> **TASK PROMPT**: Starting with the first line of the listing, quote each line exactly until and including the one with "return 0.0016 *", leaving pictures out.

> **GIVEN INFORMATION**:
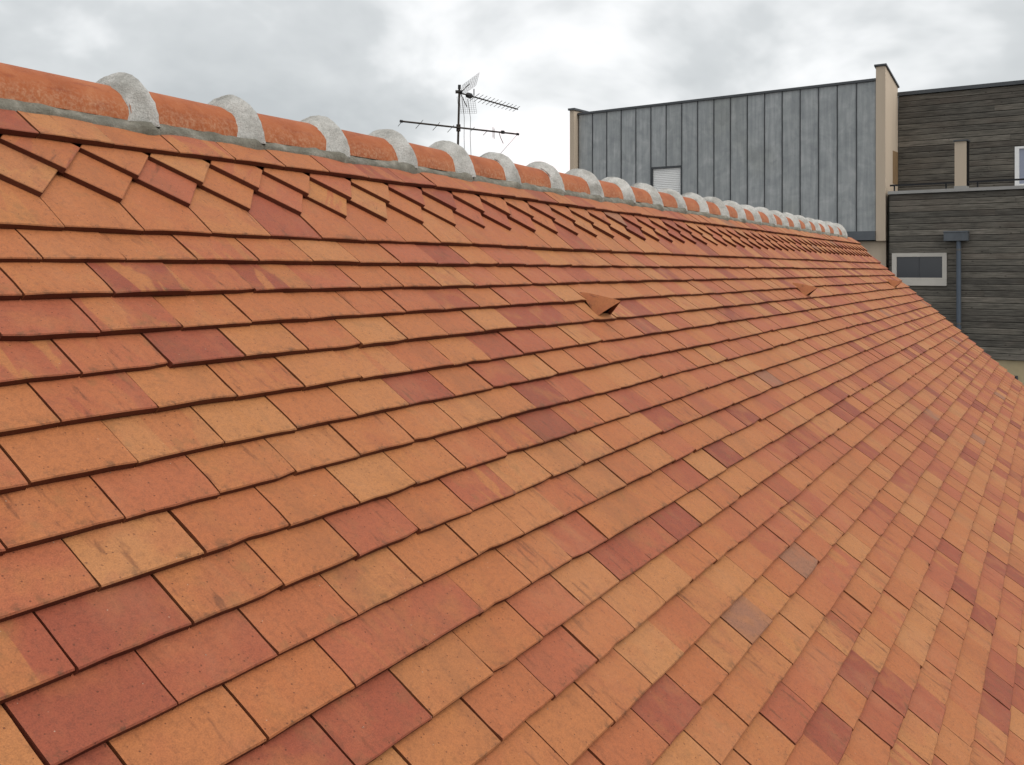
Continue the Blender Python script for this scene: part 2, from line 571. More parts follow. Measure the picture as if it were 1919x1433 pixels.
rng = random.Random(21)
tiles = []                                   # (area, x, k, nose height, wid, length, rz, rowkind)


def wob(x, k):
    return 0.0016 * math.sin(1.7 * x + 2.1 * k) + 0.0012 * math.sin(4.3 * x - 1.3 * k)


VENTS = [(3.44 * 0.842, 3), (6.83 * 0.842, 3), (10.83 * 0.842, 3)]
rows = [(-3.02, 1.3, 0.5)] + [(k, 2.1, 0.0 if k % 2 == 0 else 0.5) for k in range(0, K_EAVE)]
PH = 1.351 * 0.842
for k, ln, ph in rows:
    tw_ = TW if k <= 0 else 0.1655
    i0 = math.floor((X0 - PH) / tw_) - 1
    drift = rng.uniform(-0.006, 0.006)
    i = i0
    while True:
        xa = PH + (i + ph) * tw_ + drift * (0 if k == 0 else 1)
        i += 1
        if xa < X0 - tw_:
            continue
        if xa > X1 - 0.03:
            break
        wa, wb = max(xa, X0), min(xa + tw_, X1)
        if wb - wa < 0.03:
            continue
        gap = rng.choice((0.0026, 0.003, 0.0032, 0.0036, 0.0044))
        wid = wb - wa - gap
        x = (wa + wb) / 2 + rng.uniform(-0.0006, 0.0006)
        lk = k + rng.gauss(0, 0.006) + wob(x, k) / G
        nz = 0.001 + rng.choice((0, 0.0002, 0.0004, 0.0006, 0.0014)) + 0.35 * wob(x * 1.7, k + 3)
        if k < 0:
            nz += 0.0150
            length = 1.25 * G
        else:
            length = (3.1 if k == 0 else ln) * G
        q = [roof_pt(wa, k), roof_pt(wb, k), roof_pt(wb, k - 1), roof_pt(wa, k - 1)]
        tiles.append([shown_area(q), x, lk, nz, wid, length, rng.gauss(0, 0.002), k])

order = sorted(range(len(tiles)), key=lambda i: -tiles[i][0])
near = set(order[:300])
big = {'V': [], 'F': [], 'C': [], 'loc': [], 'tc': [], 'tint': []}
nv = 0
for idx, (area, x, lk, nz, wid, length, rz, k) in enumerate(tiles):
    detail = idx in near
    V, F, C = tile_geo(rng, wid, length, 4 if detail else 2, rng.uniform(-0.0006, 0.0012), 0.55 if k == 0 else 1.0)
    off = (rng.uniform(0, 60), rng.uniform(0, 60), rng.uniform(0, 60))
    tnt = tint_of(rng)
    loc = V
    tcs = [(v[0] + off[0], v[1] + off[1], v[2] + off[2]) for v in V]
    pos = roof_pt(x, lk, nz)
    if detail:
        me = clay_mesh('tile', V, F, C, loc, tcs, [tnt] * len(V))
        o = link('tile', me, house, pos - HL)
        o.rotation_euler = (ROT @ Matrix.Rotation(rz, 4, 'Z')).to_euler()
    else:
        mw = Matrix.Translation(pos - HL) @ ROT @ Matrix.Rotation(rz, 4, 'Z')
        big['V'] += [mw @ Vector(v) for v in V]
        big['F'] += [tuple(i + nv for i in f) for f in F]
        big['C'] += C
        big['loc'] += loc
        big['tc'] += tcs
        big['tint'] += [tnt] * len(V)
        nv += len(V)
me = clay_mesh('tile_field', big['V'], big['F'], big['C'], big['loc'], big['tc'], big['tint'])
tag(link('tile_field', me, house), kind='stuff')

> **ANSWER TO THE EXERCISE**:
Continue the Blender Python script for this scene: part 2, from line 571. More parts follow. Measure the picture as if it were 1919x1433 pixels.
rng = random.Random(21)
tiles = []                                   # (area, x, k, nose height, wid, length, rz, rowkind)


def wob(x, k):
    return 0.0016 * math.sin(1.7 * x + 2.1 * k) + 0.0012 * math.sin(4.3 * x - 1.3 * k)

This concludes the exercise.